Thank you for your response. That’s interesting. We had a lot of rain in the spring until mid summer. For a stretch, it rained every 5-7 days.
This is my first year having E plums and noticed this, I will keep an eye out for correlation between a lot of rain and an amount of shriveled plums. I have not seen it in J plums yet.
@alan, I had another shriveled Coe’s today. Brix was 30. In fact, several of Coe’s were between 29-31. The 31.5 yesterday was the highest, so far. It must be the variety. @scottfsmith has said for a few years now that it was a very sweet/good plum. I think planting it in full sun is also helpful.
I don’t have a lot of experience with Euro plums in my own orchard. I fruited Stanley last year for the first time (on a 10+ year old tree - think I had pollination issues early on). I was so disappointed, I tore out the tree to make way for raspberries I now want in that area of the orchard.

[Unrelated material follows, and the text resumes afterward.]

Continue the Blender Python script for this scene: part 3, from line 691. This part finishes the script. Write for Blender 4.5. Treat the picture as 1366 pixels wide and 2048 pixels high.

This year I fruited three Euros for the first time: a nice crop of small damson plums on a small tree - they are a fantastic sweet-tart delight; fifteen-20 pieces of what I thought was Mirabelle de Metz, collected at a normally varietal accurate CRFG scion exchange four or five years ago - likely a particularly astringent and mushy fleshed damson cultivar I’ll graft over next year; three fruits of M. de Nancy grafted onto the not M. de Metz tree three years ago - boringly sweet, but at least not balls of tannin.
I’ve got several other varieties grafted and growing, but am likely at least two years away from sampling any of them. After reading this thread, I’ll be on the hunt for two or three of the most celebrated here.